> **EXERCISE PROMPT**:
Extract the listing in its entirety, keeping each line identical to the original.

------------------------

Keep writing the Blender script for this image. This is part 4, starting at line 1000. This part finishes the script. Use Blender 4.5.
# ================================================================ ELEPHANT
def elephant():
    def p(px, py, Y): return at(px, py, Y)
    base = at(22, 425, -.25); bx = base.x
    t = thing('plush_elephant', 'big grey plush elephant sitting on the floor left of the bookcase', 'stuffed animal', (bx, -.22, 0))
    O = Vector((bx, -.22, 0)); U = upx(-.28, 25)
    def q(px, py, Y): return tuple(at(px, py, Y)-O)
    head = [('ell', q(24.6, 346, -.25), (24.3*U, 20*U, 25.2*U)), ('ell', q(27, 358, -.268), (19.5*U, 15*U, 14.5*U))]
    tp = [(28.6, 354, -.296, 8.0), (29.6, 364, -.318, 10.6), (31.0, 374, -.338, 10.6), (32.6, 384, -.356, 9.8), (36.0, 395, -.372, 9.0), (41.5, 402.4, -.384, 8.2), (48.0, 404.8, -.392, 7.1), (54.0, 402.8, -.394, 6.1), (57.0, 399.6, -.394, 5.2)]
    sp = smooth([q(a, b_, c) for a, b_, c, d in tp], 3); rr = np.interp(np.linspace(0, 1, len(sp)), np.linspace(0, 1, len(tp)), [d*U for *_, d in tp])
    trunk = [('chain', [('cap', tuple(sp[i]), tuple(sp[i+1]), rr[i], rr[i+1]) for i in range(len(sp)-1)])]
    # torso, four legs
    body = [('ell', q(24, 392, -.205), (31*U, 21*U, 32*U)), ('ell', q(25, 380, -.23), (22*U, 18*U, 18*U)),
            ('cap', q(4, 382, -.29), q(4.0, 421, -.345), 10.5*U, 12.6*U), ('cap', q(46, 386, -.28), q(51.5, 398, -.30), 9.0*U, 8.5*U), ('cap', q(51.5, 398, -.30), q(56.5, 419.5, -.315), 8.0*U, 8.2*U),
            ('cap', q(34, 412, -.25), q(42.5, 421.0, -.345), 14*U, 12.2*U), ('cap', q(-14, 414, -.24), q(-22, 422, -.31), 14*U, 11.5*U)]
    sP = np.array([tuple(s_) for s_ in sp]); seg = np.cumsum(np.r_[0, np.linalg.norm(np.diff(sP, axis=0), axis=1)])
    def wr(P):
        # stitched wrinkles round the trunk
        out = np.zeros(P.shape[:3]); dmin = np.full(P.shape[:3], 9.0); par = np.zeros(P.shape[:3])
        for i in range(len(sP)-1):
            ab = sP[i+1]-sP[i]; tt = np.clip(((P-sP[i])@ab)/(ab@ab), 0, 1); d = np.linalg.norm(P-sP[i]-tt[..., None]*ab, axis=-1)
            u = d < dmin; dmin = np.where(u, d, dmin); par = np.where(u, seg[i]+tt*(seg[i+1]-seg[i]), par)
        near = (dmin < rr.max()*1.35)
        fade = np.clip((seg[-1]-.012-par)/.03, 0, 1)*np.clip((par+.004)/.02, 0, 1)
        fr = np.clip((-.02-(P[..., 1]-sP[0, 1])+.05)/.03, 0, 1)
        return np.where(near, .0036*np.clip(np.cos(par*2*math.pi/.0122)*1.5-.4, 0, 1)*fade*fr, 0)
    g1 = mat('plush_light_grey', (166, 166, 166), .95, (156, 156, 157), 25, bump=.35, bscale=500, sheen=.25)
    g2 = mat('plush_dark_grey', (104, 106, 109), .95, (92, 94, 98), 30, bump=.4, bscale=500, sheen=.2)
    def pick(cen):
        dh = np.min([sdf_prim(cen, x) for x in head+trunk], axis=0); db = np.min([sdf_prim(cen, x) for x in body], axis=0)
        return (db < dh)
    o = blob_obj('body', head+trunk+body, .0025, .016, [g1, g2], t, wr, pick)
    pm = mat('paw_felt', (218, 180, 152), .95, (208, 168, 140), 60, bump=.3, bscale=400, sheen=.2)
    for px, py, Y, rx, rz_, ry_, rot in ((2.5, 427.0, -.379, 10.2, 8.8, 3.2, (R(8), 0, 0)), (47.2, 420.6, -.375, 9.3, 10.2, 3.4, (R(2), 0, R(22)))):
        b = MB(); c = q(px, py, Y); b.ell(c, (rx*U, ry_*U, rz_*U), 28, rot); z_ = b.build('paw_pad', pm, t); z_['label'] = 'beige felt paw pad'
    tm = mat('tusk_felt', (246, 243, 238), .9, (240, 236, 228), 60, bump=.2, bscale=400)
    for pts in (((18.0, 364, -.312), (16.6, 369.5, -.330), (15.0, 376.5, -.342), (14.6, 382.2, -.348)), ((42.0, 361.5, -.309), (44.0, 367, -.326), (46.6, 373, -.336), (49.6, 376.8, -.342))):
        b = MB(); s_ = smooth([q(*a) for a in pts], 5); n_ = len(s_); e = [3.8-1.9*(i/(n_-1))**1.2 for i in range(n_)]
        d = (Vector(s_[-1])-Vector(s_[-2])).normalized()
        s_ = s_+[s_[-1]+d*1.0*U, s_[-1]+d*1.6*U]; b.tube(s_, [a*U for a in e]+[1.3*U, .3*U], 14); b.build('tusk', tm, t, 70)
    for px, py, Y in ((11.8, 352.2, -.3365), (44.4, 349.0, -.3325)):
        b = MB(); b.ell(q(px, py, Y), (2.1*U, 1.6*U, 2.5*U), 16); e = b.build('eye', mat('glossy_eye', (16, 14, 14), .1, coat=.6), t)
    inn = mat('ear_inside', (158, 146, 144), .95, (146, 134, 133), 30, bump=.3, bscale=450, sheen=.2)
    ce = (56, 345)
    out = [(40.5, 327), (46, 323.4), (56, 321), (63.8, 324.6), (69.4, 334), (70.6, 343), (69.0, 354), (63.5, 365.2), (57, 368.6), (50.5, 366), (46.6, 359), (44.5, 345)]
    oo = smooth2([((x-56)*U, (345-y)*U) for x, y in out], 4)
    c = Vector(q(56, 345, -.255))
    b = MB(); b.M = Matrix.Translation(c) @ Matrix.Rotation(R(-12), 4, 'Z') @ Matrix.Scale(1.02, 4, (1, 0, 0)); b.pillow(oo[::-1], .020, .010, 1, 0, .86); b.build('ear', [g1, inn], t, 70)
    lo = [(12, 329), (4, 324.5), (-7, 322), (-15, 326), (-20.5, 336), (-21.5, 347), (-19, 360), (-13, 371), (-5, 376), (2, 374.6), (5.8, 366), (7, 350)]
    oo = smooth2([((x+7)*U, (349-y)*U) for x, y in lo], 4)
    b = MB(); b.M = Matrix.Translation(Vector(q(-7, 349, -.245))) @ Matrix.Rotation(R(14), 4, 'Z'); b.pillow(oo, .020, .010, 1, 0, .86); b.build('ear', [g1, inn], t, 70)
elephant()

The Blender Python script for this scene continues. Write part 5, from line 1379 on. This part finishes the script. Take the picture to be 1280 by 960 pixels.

------------------------

> **WORKED ANSWER**:
Keep writing the Blender script for this image. This is part 4, starting at line 1000. This part finishes the script. Use Blender 4.5.
# ================================================================ ELEPHANT
def elephant():
    def p(px, py, Y): return at(px, py, Y)
    base = at(22, 425, -.25); bx = base.x
    t = thing('plush_elephant', 'big grey plush elephant sitting on the floor left of the bookcase', 'stuffed animal', (bx, -.22, 0))
    O = Vector((bx, -.22, 0)); U = upx(-.28, 25)
    def q(px, py, Y): return tuple(at(px, py, Y)-O)
    head = [('ell', q(24.6, 346, -.25), (24.3*U, 20*U, 25.2*U)), ('ell', q(27, 358, -.268), (19.5*U, 15*U, 14.5*U))]
    tp = [(28.6, 354, -.296, 8.0), (29.6, 364, -.318, 10.6), (31.0, 374, -.338, 10.6), (32.6, 384, -.356, 9.8), (36.0, 395, -.372, 9.0), (41.5, 402.4, -.384, 8.2), (48.0, 404.8, -.392, 7.1), (54.0, 402.8, -.394, 6.1), (57.0, 399.6, -.394, 5.2)]
    sp = smooth([q(a, b_, c) for a, b_, c, d in tp], 3); rr = np.interp(np.linspace(0, 1, len(sp)), np.linspace(0, 1, len(tp)), [d*U for *_, d in tp])
    trunk = [('chain', [('cap', tuple(sp[i]), tuple(sp[i+1]), rr[i], rr[i+1]) for i in range(len(sp)-1)])]
    # torso, four legs
    body = [('ell', q(24, 392, -.205), (31*U, 21*U, 32*U)), ('ell', q(25, 380, -.23), (22*U, 18*U, 18*U)),
            ('cap', q(4, 382, -.29), q(4.0, 421, -.345), 10.5*U, 12.6*U), ('cap', q(46, 386, -.28), q(51.5, 398, -.30), 9.0*U, 8.5*U), ('cap', q(51.5, 398, -.30), q(56.5, 419.5, -.315), 8.0*U, 8.2*U),
            ('cap', q(34, 412, -.25), q(42.5, 421.0, -.345), 14*U, 12.2*U), ('cap', q(-14, 414, -.24), q(-22, 422, -.31), 14*U, 11.5*U)]
    sP = np.array([tuple(s_) for s_ in sp]); seg = np.cumsum(np.r_[0, np.linalg.norm(np.diff(sP, axis=0), axis=1)])
    def wr(P):
        # stitched wrinkles round the trunk
        out = np.zeros(P.shape[:3]); dmin = np.full(P.shape[:3], 9.0); par = np.zeros(P.shape[:3])
        for i in range(len(sP)-1):
            ab = sP[i+1]-sP[i]; tt = np.clip(((P-sP[i])@ab)/(ab@ab), 0, 1); d = np.linalg.norm(P-sP[i]-tt[..., None]*ab, axis=-1)
            u = d < dmin; dmin = np.where(u, d, dmin); par = np.where(u, seg[i]+tt*(seg[i+1]-seg[i]), par)
        near = (dmin < rr.max()*1.35)
        fade = np.clip((seg[-1]-.012-par)/.03, 0, 1)*np.clip((par+.004)/.02, 0, 1)
        fr = np.clip((-.02-(P[..., 1]-sP[0, 1])+.05)/.03, 0, 1)
        return np.where(near, .0036*np.clip(np.cos(par*2*math.pi/.0122)*1.5-.4, 0, 1)*fade*fr, 0)
    g1 = mat('plush_light_grey', (166, 166, 166), .95, (156, 156, 157), 25, bump=.35, bscale=500, sheen=.25)
    g2 = mat('plush_dark_grey', (104, 106, 109), .95, (92, 94, 98), 30, bump=.4, bscale=500, sheen=.2)
    def pick(cen):
        dh = np.min([sdf_prim(cen, x) for x in head+trunk], axis=0); db = np.min([sdf_prim(cen, x) for x in body], axis=0)
        return (db < dh)
    o = blob_obj('body', head+trunk+body, .0025, .016, [g1, g2], t, wr, pick)
    pm = mat('paw_felt', (218, 180, 152), .95, (208, 168, 140), 60, bump=.3, bscale=400, sheen=.2)
    for px, py, Y, rx, rz_, ry_, rot in ((2.5, 427.0, -.379, 10.2, 8.8, 3.2, (R(8), 0, 0)), (47.2, 420.6, -.375, 9.3, 10.2, 3.4, (R(2), 0, R(22)))):
        b = MB(); c = q(px, py, Y); b.ell(c, (rx*U, ry_*U, rz_*U), 28, rot); z_ = b.build('paw_pad', pm, t); z_['label'] = 'beige felt paw pad'
    tm = mat('tusk_felt', (246, 243, 238), .9, (240, 236, 228), 60, bump=.2, bscale=400)
    for pts in (((18.0, 364, -.312), (16.6, 369.5, -.330), (15.0, 376.5, -.342), (14.6, 382.2, -.348)), ((42.0, 361.5, -.309), (44.0, 367, -.326), (46.6, 373, -.336), (49.6, 376.8, -.342))):
        b = MB(); s_ = smooth([q(*a) for a in pts], 5); n_ = len(s_); e = [3.8-1.9*(i/(n_-1))**1.2 for i in range(n_)]
        d = (Vector(s_[-1])-Vector(s_[-2])).normalized()
        s_ = s_+[s_[-1]+d*1.0*U, s_[-1]+d*1.6*U]; b.tube(s_, [a*U for a in e]+[1.3*U, .3*U], 14); b.build('tusk', tm, t, 70)
    for px, py, Y in ((11.8, 352.2, -.3365), (44.4, 349.0, -.3325)):
        b = MB(); b.ell(q(px, py, Y), (2.1*U, 1.6*U, 2.5*U), 16); e = b.build('eye', mat('glossy_eye', (16, 14, 14), .1, coat=.6), t)
    inn = mat('ear_inside', (158, 146, 144), .95, (146, 134, 133), 30, bump=.3, bscale=450, sheen=.2)
    ce = (56, 345)
    out = [(40.5, 327), (46, 323.4), (56, 321), (63.8, 324.6), (69.4, 334), (70.6, 343), (69.0, 354), (63.5, 365.2), (57, 368.6), (50.5, 366), (46.6, 359), (44.5, 345)]
    oo = smooth2([((x-56)*U, (345-y)*U) for x, y in out], 4)
    c = Vector(q(56, 345, -.255))
    b = MB(); b.M = Matrix.Translation(c) @ Matrix.Rotation(R(-12), 4, 'Z') @ Matrix.Scale(1.02, 4, (1, 0, 0)); b.pillow(oo[::-1], .020, .010, 1, 0, .86); b.build('ear', [g1, inn], t, 70)
    lo = [(12, 329), (4, 324.5), (-7, 322), (-15, 326), (-20.5, 336), (-21.5, 347), (-19, 360), (-13, 371), (-5, 376), (2, 374.6), (5.8, 366), (7, 350)]
    oo = smooth2([((x+7)*U, (349-y)*U) for x, y in lo], 4)
    b = MB(); b.M = Matrix.Translation(Vector(q(-7, 349, -.245))) @ Matrix.Rotation(R(14), 4, 'Z'); b.pillow(oo, .020, .010, 1, 0, .86); b.build('ear', [g1, inn], t, 70)
elephant()

The Blender Python script for this scene continues. Write part 5, from line 1379 on. This part finishes the script. Take the picture to be 1280 by 960 pixels.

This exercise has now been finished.